* Task details *
Copy out exactly the lines from the start of the data to the line containing "B.obj('black_bag', (-2.07, DY(5)+.25, LV[5]+.7565))". Include both.
<<<<
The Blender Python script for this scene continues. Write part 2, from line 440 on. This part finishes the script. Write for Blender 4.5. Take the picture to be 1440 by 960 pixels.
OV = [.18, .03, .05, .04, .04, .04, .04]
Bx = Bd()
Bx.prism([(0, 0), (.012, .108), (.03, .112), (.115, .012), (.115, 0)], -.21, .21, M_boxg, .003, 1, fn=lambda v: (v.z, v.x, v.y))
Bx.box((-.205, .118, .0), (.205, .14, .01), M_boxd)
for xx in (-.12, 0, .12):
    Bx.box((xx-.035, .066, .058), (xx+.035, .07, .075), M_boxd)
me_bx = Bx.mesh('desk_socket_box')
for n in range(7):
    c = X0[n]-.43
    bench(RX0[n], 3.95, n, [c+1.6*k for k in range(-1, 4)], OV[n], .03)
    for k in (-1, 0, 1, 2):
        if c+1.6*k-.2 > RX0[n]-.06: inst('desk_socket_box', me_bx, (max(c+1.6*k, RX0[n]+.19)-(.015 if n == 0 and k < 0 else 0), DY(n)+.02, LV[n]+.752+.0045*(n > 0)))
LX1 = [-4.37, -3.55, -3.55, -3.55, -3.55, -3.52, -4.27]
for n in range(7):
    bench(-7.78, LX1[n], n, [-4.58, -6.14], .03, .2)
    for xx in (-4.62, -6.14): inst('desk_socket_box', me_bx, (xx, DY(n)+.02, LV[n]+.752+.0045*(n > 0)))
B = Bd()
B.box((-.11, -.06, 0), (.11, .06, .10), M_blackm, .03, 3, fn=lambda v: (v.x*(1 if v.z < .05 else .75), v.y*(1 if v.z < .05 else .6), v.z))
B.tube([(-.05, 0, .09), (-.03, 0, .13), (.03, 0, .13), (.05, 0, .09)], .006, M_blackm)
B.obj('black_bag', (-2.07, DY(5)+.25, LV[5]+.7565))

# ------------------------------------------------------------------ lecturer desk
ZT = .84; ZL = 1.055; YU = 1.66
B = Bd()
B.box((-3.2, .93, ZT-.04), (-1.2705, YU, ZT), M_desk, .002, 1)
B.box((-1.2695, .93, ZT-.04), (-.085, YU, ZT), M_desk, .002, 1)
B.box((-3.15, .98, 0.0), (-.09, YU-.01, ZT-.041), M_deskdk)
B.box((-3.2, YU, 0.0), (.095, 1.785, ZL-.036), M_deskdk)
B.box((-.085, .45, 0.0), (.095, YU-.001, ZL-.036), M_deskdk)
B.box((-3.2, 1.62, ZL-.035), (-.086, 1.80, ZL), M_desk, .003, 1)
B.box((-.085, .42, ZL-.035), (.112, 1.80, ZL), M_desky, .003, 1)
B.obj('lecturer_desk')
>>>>
* Output of the task *
The Blender Python script for this scene continues. Write part 2, from line 440 on. This part finishes the script. Write for Blender 4.5. Take the picture to be 1440 by 960 pixels.
OV = [.18, .03, .05, .04, .04, .04, .04]
Bx = Bd()
Bx.prism([(0, 0), (.012, .108), (.03, .112), (.115, .012), (.115, 0)], -.21, .21, M_boxg, .003, 1, fn=lambda v: (v.z, v.x, v.y))
Bx.box((-.205, .118, .0), (.205, .14, .01), M_boxd)
for xx in (-.12, 0, .12):
    Bx.box((xx-.035, .066, .058), (xx+.035, .07, .075), M_boxd)
me_bx = Bx.mesh('desk_socket_box')
for n in range(7):
    c = X0[n]-.43
    bench(RX0[n], 3.95, n, [c+1.6*k for k in range(-1, 4)], OV[n], .03)
    for k in (-1, 0, 1, 2):
        if c+1.6*k-.2 > RX0[n]-.06: inst('desk_socket_box', me_bx, (max(c+1.6*k, RX0[n]+.19)-(.015 if n == 0 and k < 0 else 0), DY(n)+.02, LV[n]+.752+.0045*(n > 0)))
LX1 = [-4.37, -3.55, -3.55, -3.55, -3.55, -3.52, -4.27]
for n in range(7):
    bench(-7.78, LX1[n], n, [-4.58, -6.14], .03, .2)
    for xx in (-4.62, -6.14): inst('desk_socket_box', me_bx, (xx, DY(n)+.02, LV[n]+.752+.0045*(n > 0)))
B = Bd()
B.box((-.11, -.06, 0), (.11, .06, .10), M_blackm, .03, 3, fn=lambda v: (v.x*(1 if v.z < .05 else .75), v.y*(1 if v.z < .05 else .6), v.z))
B.tube([(-.05, 0, .09), (-.03, 0, .13), (.03, 0, .13), (.05, 0, .09)], .006, M_blackm)
B.obj('black_bag', (-2.07, DY(5)+.25, LV[5]+.7565))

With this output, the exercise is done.